On Mon, Oct 12, 2015 at 1:17 PM, Keith C. Perry
<kperry@daotechnologies.com> wrote:
> Yep, that's might I made mention of "raw" disk images.  :)
>

Sure, but I'm just not sure what the connection is to bind mounts.

> Since I usually keep the system volume separate for my vm (or at least when I am building them) I can loop mount the partition then do whatever bulk data moves are needed (e.g. move source code for later compiling) and then convert back to qcow2.

Makes sense.

>
> Fun fact... sharing a raw disk image between a VM host and guest does seem to work (I did that a when I was building some FOSScon usb multiboot keys) but I'm not sure its "safe".  You would have to take care to make sure you are not making changes to the same files at the same time.
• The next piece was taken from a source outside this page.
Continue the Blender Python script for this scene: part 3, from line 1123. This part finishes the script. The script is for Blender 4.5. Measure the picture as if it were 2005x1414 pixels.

YMMV
>

Yeah, you DEFINITELY do not want to mount a disk image on multiple
kernels unless the filesystem is specifically designed to handle this
(very few are, and nothing you'd find on a typical linux install).
Filesystems designed to handle being mounted by multiple kernels are
called clustered filesystems.  It isn't sufficient to just avoid
changing the same file at the same time - the kernels will be stomping
all over each other's metadata and can hose potentially anything on
the device.

The other approach to multiple mounting is a distributed filesystem.
In this arrangement any particular device is only accessed by a single
kernel, but the filesystem itself exists at a higher level than any
single kernel and uses networking/etc to distribute data across all
nodes that access it.  The most popular examples of this sort of thing
are HDFS and Ceph.  This approach tends to be more popular than
clustered filesystems, since it does not require giving high-speed
access to a single device to all the nodes that need to share it.